理智鞘2

 かつて平安時代には宮廷の女性は十二単を着ていたようですが、真の自己=アートマは五重の衣服を着ているとされます。かつて何度か書いたことがありますが、それは五つの鞘と呼ばれます。食物鞘、生気鞘、心気鞘、理智鞘、至福鞘の五つです。食物鞘は肉体のこと。生気鞘は肉体を機能させるエネルギーのことで呼吸や消化などをつかさどっています。心気鞘は思考・頭脳の領域とされ、頭脳で機能するマインドという実体のことだと私はとらえています。理智鞘は識別や信仰などの領域です。至福鞘は自らの本質である至福のことです。


Yatovaco nivartante. Aprapya manasa saha.

(マインド(頭脳)が理解することができず、言葉で記述することのできないブラフマンの至福)


という五つの鞘を説明するウパニシャッドの中の詩節が、心気鞘と理智鞘の解説の間にあります。私がインド人に聞いたところでは、人が自己探求を行う際に最も困難なのが、心気鞘から理智鞘へ進む段階だそうです。心気鞘は思考のレベルですから、いってみれば誰でも到達できるのです。しかし理智鞘と至福鞘は思考で到達できないレベルです。思考に頼りきっている現代人には、この領域の探求に不可能といっていいほどの困難を感じることがあるでしょう。


 理智鞘とは何でしょうか? 


Vijnanamyajnam tanute. Karmani tanute'pi ca.

(理智を所有するものは犠牲をなし、そしてさまざまな行為を遂行する)


 理智は英語ではintelligence(知性)と表現されるようです。しかし日本語で知性といえば単なる思考と混同しがちですので、私は知性とは呼ばず理智という言葉を用います。理性的な知恵とでもいいましょうか。上の詩節にあるように、理智はその機能としては犠牲や行為の遂行をつかさどるもののことです。思考はできても行動ができない人が結構な割合でいるように、単なる思考よりも行為をつかさどるものの方が上位にあるのでしょう。


 単なる思考による自己探求より上位にある理智鞘の段階での探求とは、行為を通じて識別を鍛えることのような気がします。あるいは犠牲=奉仕を行ううえで知性を働かせて適切な価値判断を行い、ふさわしく遂行すること。あるいは何かを行為する際には状況や関わる人たちを信じていないと基本的には何もできません。状況によっては行為の段階で信仰が試されることがあります。心気鞘の段階にとどまる疑い深いトーマスは、実践を伴う信仰の段階に達していなかったのです。
 まとめれば、行為や犠牲=奉仕を通じて識別、価値判断、信仰などを育む段階が理智鞘のレベルでの探求です。
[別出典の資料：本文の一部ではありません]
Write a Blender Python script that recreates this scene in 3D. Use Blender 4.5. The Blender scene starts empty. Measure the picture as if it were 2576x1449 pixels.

この段階は事物の本質を探る段階ともいえるのではないでしょうか。


 食物鞘=肉体を生気鞘=生気(呼吸や消化の力)が支えるように、理智鞘は至福の鞘によって支えられています。理智鞘における探求は思考が支えるのではなく、行為に自然に伴う至福が支えます。理智に従って生きていると、それほどの困難なく至福(自己の本質)の鞘に到達できるとされます。


 間違いを恐れる人がいます。無駄を恐れる人がいます。そういう人は理智鞘の段階へと足を進めることができません。理智鞘が行為を通じて識別や信仰を育む段階であるならば、多くの間違いや無駄、試行錯誤を通じてこそ、事物の本質がつかめてくるはずなのですが。
 私は数学を学んでいたのでわかりますが、一つの問題を何時間も何十時間も考え続けて、一つの見方のようなもの=ある種の補助線を見つけ、そして問題を解くための手がかりをつかみます。大切なのは法則です。しかしそれは莫大な無駄から得られたものです。数学でなくても、人が人生から何らかの原理原則を学ぶには、行為の無駄や間違いがどうしても欠かせないと私は思います。数学の問題を解くには、先達の知見を踏まえたうえで解きます。それと同じように、何か行為によって探求を行う際には、尊敬する人や師と仰ぐ人たちの手本を参考にするのがいいでしょう。そうであっても、自ら何かをつかみ取るには時間がかかるものです。


 自己探求における最大の難所である心気鞘から理智鞘への飛躍。ここを通り抜けたならば、人は大きな何かを得ることになります。あるいはこれこそが霊性への入り口なのかもしれません。